SeptFest 2013: No horsing around in Performing Coloniality
Okay, so it’s not exactly the most exciting title, but film-maker Kin Chui’s Open Call video installation is pretty interesting.
Okay, so it’s not exactly the most exciting title, but film-maker Kin Chui’s Open Call video installation is pretty interesting.
A case of layer upon layer of appropriation and reinterpretation, you’ve got two components here, clearly delineated once you enter the Substation Gallery.
You have, to your right a section dealing with a black and white archival image of coffee plantation workers in Malaya(? Java?) taken from the National Archives in the UK.
The photograph itself (I’m assuming it was reproduced) is placed on a table in front of two angled translucent fishnet screens — a wedge or an arrow — on which are projected Chui and gang’s filmic reconstruction of that very image (somewhat similar to Ho Tzu Nyen’s video tableaus).
There’s a dialogue right there between the photograph and the videos, but the videos themselves are in contrast to one another. It’s a bit like a loopy three-way thing here. The frozen-in-time colonial staring match in the archival photo (them at us/the-dude-who-took-the-photo, us/the-dude-who-took-the-photo at them) melts away to the scene to our right, with the “coffee pickers” coming alive, talking about us among themselves, returning our gaze quite actively, wary but also defiant or maybe dismissive. Its partner video, meanwhile, features the film crew just sitting there, barely moving, almost as static as the photograph on the table — the ones who capture images are themselves contained.
There’s a three-way thing going on at the other side as well. This part features performances by a Kuda Kepang group. Literally translating to “horse dance”, it’s a form practised in Singapore and Malaysia that’s derived from Java. Three of the fishnet screens are placed one in front of the other, all there projecting three different performances by Sapari bin Amat and gang recorded at The Substation Theatre. Because of the screens’ translucence, they sort of blend into one if you look at it from a straight angle.

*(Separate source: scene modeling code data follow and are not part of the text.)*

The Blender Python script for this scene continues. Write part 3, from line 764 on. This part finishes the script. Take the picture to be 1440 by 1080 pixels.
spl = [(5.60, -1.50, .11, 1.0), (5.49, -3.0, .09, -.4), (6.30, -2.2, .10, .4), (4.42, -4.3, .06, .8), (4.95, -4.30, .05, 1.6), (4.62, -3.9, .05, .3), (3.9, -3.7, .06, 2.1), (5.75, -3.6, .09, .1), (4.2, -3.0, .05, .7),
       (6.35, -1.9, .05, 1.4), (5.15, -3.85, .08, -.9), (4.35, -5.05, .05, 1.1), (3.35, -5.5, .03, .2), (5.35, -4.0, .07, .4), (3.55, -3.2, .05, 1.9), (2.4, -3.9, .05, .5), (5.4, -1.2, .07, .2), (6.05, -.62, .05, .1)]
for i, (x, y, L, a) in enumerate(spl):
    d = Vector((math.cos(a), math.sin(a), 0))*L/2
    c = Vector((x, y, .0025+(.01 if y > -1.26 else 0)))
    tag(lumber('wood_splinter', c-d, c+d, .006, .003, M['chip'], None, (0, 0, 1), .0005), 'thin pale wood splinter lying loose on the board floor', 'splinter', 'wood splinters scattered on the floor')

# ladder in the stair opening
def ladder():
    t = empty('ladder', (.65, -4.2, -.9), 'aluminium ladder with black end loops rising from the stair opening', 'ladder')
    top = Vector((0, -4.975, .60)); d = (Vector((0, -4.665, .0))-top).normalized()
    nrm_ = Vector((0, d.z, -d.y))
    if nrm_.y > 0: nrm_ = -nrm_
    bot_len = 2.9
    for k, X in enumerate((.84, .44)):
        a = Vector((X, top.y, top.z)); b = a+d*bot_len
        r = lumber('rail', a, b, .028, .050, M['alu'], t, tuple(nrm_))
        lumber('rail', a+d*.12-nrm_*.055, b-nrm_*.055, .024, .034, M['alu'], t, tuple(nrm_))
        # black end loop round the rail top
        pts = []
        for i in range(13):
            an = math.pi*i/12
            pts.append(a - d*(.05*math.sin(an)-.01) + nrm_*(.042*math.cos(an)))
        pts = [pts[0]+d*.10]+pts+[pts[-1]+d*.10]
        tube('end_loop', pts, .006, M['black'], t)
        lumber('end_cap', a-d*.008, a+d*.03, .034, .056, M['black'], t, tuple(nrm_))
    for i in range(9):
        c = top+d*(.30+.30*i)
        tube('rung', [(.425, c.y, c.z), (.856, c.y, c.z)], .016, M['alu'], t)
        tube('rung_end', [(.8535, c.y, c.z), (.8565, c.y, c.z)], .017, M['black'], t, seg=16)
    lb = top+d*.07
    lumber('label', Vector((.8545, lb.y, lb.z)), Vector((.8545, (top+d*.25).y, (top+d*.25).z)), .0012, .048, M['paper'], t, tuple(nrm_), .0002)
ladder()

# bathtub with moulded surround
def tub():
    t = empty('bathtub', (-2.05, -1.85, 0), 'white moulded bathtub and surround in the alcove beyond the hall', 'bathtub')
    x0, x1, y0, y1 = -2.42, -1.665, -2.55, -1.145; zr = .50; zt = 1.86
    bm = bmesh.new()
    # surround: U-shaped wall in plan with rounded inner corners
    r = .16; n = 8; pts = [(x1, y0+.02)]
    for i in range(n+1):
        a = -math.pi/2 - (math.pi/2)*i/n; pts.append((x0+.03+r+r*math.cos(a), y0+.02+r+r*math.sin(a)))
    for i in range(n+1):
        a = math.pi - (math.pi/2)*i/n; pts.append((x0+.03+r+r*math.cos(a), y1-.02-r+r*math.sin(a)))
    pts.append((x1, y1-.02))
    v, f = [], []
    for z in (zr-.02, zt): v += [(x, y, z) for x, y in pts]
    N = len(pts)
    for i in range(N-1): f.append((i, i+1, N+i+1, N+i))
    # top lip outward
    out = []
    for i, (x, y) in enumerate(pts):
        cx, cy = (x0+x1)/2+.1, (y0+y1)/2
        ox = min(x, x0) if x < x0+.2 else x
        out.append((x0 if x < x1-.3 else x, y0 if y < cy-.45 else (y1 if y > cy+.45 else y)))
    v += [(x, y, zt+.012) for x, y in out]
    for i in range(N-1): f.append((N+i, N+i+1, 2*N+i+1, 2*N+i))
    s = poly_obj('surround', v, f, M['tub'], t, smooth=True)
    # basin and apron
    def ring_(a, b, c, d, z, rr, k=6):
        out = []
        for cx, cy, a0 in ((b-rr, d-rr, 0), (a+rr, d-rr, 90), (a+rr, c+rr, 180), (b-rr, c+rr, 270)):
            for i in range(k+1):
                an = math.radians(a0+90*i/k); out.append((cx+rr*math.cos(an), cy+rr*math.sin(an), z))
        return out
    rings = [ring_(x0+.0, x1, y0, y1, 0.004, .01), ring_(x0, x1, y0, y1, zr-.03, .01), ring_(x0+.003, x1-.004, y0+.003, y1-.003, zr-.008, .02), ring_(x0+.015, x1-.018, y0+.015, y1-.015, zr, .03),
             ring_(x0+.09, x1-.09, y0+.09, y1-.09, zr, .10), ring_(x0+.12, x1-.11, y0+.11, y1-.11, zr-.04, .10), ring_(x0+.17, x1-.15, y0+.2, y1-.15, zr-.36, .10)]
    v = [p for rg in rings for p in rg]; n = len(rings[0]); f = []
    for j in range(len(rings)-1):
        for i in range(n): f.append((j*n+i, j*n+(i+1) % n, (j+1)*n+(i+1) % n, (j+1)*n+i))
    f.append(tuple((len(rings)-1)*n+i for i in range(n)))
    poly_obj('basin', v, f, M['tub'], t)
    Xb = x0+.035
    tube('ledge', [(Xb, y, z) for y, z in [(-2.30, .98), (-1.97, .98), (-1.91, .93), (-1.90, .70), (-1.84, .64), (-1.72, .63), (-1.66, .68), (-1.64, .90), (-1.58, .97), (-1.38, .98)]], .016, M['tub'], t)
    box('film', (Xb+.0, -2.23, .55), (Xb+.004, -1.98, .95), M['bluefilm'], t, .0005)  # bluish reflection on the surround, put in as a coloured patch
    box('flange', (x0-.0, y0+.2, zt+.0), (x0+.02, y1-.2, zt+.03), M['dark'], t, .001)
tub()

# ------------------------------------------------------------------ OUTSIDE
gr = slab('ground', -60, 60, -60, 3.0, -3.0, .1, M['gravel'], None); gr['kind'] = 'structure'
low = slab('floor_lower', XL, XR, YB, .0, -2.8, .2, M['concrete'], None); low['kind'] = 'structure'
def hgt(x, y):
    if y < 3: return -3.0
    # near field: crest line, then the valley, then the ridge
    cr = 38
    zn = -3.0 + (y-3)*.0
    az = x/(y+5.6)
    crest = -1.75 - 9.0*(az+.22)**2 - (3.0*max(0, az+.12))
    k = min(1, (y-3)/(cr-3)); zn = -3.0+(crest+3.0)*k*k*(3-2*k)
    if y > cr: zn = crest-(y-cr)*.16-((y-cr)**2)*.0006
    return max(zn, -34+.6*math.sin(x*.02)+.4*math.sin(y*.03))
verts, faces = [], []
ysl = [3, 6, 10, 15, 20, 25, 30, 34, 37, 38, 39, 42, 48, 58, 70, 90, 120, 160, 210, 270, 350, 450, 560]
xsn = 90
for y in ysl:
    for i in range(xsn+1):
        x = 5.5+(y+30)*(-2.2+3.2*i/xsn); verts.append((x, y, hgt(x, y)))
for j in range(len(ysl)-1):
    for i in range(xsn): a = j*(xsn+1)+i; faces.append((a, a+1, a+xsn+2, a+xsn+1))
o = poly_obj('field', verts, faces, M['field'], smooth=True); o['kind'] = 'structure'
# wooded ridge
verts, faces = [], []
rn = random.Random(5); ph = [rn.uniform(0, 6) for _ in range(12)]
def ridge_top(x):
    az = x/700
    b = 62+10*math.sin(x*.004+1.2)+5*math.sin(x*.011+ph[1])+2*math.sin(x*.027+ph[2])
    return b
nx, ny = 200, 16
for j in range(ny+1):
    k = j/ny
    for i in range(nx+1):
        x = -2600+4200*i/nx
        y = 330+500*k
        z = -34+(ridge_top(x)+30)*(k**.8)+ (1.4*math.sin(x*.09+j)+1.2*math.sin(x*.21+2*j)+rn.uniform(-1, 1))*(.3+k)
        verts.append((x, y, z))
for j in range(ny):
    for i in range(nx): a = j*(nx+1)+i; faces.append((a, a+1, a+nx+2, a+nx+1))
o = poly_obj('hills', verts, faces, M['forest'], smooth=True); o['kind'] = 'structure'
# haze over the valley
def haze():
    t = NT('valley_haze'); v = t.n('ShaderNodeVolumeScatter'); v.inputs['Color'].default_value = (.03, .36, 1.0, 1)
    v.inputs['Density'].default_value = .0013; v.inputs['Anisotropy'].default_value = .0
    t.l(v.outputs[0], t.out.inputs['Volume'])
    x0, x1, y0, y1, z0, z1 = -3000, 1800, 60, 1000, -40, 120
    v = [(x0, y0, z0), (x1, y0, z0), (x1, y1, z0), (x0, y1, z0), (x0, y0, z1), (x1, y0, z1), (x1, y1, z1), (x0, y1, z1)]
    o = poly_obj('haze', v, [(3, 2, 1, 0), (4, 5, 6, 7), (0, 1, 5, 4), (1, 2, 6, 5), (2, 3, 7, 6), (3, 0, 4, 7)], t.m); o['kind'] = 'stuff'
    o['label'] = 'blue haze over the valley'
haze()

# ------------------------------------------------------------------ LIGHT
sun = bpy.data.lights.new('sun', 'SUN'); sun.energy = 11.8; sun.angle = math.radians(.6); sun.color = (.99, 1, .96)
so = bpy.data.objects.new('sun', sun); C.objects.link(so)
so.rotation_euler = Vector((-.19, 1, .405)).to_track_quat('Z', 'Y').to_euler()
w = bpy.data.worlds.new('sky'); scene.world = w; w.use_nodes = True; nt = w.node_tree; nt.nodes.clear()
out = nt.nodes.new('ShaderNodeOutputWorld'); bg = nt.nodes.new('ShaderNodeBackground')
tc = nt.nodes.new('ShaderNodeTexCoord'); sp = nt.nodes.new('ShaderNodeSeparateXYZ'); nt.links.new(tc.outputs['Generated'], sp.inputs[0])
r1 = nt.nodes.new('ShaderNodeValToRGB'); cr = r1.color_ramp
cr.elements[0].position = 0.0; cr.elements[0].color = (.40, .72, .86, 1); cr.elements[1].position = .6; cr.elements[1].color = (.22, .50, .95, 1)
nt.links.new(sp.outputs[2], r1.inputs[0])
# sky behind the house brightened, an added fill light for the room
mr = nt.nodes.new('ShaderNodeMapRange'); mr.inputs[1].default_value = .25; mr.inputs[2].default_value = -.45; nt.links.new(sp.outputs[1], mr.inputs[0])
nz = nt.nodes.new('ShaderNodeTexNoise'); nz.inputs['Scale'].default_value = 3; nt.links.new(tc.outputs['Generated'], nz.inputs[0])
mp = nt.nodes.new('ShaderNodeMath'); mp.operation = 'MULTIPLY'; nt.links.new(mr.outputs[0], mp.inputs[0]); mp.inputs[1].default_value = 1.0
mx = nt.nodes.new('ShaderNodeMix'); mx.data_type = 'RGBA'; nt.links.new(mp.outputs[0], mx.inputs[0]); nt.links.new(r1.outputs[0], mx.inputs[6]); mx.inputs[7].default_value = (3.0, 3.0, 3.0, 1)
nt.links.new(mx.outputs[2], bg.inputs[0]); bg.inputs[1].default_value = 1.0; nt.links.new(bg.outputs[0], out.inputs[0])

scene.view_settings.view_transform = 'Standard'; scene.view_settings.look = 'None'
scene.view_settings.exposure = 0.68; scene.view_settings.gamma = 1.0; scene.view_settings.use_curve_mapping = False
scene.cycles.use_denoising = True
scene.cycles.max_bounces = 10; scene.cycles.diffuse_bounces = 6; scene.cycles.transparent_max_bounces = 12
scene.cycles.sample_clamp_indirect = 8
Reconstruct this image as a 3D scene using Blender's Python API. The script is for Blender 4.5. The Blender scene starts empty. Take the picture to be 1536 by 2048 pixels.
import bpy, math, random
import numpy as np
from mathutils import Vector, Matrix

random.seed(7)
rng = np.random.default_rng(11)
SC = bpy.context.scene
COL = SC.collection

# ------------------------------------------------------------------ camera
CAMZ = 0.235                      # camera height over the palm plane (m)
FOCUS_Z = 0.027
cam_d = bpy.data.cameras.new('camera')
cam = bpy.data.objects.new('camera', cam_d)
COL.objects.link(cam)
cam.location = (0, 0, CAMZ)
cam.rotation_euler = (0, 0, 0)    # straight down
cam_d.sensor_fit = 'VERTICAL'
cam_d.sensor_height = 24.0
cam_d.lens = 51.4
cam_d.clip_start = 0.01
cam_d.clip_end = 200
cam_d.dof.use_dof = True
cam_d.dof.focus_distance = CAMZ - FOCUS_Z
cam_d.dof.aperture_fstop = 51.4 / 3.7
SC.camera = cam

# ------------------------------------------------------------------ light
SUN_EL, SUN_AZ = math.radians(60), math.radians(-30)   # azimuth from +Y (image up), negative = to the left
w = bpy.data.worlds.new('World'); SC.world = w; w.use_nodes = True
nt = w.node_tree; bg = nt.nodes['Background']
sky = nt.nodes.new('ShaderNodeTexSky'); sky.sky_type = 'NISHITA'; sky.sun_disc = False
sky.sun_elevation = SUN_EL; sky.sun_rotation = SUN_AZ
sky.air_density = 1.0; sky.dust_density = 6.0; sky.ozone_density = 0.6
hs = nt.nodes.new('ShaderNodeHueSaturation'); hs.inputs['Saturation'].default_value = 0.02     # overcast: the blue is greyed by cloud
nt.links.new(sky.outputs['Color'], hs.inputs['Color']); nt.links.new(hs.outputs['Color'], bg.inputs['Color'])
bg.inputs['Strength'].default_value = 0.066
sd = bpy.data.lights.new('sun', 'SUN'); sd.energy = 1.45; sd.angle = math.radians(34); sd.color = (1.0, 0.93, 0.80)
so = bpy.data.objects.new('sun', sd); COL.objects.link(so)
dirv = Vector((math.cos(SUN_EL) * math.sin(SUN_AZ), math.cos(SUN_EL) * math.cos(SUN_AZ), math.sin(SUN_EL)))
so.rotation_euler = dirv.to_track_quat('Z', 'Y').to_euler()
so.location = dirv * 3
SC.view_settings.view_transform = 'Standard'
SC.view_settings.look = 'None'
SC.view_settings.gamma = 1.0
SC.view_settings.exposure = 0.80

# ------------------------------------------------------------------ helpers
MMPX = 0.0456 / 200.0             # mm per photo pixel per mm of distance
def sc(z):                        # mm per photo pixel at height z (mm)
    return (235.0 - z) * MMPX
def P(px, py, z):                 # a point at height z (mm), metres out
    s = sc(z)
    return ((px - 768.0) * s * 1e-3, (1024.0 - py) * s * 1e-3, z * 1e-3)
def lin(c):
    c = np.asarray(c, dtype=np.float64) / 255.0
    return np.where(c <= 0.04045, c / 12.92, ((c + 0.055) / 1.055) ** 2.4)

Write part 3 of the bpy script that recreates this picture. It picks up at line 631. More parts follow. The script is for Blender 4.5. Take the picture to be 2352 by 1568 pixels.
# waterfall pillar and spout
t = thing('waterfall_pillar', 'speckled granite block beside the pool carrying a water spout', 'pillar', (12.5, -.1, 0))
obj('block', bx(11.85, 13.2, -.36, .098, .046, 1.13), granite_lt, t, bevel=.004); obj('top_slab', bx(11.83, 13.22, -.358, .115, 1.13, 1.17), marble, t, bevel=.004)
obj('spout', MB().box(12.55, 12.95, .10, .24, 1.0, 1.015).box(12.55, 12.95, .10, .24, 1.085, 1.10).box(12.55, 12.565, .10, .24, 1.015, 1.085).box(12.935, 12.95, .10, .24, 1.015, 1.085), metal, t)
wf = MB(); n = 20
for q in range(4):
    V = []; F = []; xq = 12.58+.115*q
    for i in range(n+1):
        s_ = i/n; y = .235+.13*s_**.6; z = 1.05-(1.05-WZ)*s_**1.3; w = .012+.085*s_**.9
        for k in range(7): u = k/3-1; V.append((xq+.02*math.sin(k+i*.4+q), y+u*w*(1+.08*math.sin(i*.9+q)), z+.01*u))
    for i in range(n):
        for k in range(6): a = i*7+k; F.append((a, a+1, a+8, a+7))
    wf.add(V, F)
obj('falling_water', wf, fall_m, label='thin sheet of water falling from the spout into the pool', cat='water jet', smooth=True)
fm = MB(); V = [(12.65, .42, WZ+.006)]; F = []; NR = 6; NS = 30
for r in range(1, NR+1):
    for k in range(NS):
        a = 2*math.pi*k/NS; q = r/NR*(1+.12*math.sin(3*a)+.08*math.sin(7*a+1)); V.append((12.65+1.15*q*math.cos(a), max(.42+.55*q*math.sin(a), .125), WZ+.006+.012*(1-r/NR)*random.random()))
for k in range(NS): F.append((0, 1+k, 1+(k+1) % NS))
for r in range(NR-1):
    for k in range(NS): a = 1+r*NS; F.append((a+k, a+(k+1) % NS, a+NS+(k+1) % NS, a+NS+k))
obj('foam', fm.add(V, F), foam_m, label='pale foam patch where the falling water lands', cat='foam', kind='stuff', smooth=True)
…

If it’s easy to spot the “colonial” entry point part in the first section, you’ll need a bit more background info on the second. Apparently, the Dutch were the ones who introduced horses to Indonesia — but the dance’s roots (Kuda Lumping in Java) is, ironically, anti-colonial. It’s done after the Javanese wins a battle against the colonisers. Here in Singapore, Kuda Kepang itself has been marginalised, its trance elements a bit too much for some (the show’s curator, Zarina Muhammad, mentioned how MUIS had issused an advisory regarding elements “objectionable to Islam”.
So here you are, smack in-between these two things, enveloped in the hypnotic gamelan music that gets trippily intense later on, smelling incense. (Actually, I really didn’t smell any incense because it wasn’t lit when I dropped by, but it’s supposed to be there.)
Formalistically and thematically, there’s quite a lot going on here — stage and film and photography; the intense chaos on one side and the silent, detached calm of the other; the indoor performance of what I’m assuming is a very public dance form and the outdoor reenactment of an image kept in a private archive; the spiritual element of Kuda Kepang and the colonial enterprise implied in the coffee plantation image; the confluence of intimacy and detachment in the videos and even in relation to you as a viewer (there’s no fixed viewing point and you get to go around, your own shadow imposing itself on the projected images).
As I type this, I’m still getting a lot out of Performing Coloniality.
Maybe it’s not such a boring title after all.
Performing Coloniality runs until Sept 13 at The Substation Gallery. Free admission.